0-day Microsoft: too much expectation, and this is the tragedy
Par Fabien PERIGAUD, mardi 7 juillet 2009 à 12:02 :: General :: #320 :: rss
A 0-day vulnerability was publicly announced yesterday
(Ref. Lexsi 11939), in a Microsoft DirectX DirectShow ActiveX control. It can be instantiated in the browser, and by passing specially crafted parameters, a buffer overflow can occur. You know what happens next: shellcode execution, malware downloading, information theft...
The impacted control has a CLSID of {0955AC62-BF2E-4CBA-A2B9-A63F772D46CF}, you just have to set a traditional "kill-bit" to forbid its instantiation to avoid exploitation.
This is not the first time an unpatched vulnerability is exploited in the wild to distribute trojans and other malicious worms.
However, the bulletin issued by Microsoft today is a bit surprising. The CVE identifier affected to this vulnerability is CVE-2008-0015. You said 2008, didn't you? The vulnerability seems to have been discovered in late 2007 by the ISS X-Force team, and certainly reported to Microsoft soon after.
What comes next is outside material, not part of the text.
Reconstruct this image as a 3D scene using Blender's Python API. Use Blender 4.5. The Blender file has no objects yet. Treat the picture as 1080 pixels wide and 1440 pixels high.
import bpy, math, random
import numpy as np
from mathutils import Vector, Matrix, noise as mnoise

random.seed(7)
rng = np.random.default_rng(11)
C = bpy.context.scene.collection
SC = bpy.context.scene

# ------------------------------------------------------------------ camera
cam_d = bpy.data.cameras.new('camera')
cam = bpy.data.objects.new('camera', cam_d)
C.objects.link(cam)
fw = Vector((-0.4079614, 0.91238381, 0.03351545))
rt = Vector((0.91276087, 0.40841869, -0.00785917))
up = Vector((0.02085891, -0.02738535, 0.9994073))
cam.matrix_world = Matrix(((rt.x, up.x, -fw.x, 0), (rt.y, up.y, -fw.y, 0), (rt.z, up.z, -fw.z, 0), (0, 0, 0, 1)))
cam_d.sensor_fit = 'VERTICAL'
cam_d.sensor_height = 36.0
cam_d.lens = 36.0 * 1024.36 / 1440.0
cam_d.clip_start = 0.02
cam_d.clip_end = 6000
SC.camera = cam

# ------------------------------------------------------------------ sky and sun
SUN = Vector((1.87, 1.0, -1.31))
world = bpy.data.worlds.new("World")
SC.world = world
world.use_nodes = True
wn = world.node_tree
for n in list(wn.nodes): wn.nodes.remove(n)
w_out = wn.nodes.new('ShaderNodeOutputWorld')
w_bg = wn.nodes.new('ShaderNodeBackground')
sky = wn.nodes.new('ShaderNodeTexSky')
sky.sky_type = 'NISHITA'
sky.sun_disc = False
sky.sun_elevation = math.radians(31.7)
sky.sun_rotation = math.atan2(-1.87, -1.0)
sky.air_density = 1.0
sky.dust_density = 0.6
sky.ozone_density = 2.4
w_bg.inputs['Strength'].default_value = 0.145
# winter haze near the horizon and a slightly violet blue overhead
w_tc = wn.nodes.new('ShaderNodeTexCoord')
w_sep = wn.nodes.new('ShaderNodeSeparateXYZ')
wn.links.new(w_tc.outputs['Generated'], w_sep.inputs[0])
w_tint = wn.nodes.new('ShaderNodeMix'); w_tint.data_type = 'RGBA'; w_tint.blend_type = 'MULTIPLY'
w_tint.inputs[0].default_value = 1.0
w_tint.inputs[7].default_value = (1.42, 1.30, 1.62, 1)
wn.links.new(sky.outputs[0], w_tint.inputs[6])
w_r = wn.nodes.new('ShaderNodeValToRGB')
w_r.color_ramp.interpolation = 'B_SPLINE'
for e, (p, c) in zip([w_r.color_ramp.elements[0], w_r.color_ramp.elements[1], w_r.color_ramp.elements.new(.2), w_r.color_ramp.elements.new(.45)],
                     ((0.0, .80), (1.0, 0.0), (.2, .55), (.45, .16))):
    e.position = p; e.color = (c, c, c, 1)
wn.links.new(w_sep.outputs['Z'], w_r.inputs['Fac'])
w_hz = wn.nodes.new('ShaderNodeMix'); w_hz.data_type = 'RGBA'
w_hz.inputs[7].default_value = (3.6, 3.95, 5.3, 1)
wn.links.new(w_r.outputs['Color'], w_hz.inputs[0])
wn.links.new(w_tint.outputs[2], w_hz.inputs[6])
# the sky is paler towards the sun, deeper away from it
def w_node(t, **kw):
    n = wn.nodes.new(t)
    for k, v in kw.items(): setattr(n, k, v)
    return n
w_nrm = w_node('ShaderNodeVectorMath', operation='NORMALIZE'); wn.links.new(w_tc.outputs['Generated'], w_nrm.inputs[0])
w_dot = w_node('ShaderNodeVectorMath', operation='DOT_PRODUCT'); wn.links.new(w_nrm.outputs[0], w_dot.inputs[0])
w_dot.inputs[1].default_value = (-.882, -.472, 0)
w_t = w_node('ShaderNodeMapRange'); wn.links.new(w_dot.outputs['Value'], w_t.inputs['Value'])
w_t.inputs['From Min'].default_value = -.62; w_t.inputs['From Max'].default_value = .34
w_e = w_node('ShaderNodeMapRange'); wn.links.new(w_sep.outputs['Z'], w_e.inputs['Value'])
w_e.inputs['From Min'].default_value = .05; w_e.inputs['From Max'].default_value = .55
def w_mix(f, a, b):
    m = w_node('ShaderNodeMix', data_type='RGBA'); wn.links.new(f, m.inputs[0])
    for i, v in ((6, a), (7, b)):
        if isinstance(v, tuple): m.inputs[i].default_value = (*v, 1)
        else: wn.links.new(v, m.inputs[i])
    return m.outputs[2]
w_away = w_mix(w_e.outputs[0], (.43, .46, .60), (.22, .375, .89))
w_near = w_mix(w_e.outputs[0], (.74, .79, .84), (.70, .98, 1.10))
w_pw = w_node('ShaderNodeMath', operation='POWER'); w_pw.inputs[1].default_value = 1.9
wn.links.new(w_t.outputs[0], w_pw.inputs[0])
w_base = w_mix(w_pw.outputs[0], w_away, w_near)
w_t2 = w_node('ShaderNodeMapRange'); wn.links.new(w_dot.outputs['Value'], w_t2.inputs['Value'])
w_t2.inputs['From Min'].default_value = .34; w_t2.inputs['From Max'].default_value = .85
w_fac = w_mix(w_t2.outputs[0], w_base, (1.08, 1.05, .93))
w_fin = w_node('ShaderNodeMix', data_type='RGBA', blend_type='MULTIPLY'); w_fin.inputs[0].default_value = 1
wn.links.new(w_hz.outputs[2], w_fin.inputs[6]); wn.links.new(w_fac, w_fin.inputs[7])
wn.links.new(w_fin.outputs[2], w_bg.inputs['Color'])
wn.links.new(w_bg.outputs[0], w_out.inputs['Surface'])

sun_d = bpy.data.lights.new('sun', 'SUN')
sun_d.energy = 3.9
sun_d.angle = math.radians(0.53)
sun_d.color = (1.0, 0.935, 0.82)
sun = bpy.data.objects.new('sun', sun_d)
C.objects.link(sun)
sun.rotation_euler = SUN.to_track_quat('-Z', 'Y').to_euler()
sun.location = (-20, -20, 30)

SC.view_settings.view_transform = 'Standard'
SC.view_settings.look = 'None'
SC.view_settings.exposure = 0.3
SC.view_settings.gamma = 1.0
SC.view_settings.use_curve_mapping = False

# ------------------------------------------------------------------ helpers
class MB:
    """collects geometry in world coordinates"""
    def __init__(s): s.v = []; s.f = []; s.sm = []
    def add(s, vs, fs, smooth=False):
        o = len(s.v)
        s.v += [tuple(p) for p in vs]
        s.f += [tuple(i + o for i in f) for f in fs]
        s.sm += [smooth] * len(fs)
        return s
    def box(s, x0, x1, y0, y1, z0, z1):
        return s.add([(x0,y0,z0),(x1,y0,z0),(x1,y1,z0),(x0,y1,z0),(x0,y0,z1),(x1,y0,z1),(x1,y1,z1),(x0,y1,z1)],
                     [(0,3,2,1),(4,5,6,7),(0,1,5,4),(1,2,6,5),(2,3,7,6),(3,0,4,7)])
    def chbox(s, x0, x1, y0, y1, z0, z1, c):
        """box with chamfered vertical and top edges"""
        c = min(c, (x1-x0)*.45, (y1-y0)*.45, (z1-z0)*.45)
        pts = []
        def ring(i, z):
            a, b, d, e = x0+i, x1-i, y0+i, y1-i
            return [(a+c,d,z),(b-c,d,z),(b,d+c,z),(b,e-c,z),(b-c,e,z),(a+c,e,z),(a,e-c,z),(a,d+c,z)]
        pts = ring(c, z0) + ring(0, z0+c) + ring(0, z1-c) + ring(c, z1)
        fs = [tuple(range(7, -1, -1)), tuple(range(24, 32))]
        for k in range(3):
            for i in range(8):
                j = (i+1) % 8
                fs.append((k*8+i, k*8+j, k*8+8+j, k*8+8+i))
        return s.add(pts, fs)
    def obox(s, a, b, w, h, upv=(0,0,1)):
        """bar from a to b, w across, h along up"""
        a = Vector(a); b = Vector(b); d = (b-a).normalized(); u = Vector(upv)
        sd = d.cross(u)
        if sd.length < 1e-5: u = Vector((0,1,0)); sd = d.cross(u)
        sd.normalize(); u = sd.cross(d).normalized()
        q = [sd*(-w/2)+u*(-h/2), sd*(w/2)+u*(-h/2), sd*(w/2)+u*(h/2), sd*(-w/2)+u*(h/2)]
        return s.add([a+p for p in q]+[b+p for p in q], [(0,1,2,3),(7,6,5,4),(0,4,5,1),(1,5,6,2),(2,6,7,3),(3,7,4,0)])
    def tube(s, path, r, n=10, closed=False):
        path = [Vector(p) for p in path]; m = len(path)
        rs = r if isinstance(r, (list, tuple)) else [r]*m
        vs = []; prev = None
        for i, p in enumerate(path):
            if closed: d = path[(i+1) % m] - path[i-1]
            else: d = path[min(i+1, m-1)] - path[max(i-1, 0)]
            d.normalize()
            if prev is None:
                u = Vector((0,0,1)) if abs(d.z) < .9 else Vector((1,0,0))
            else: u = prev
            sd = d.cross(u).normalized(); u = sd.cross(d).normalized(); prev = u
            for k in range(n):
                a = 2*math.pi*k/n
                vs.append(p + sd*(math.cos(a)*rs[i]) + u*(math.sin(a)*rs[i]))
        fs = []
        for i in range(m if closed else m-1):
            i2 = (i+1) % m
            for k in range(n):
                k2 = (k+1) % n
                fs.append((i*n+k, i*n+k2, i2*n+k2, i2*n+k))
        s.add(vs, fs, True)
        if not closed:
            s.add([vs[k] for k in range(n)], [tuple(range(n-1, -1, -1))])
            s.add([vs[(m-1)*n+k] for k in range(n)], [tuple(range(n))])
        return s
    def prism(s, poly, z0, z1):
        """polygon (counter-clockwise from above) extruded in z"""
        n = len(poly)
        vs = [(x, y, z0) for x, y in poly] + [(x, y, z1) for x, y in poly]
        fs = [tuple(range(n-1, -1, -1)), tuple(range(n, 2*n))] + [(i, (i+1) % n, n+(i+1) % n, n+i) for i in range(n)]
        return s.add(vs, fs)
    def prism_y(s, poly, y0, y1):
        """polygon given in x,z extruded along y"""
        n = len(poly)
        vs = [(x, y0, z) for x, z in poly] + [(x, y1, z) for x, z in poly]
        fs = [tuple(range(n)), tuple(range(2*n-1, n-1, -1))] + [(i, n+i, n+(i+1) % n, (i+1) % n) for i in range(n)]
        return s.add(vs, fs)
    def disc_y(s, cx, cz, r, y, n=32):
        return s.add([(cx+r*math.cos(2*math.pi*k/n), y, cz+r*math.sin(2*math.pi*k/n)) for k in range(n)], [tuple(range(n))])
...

We have good reason to wonder why there has been no fix -or at least a workaround to block the vulnerable ActiveX, as Microsoft regularly do with its "Update Rollup for ActiveX Kill Bits"- for almost one year and a half ...
What had to happen happened, and researchers with less noble intentions have discovered the vulnerability on their own side.
About the mitigations, Snort rules have been released against the exploitation code used in the wild, as well as a list of domains known to host the exploitation code, maintained by the ISC.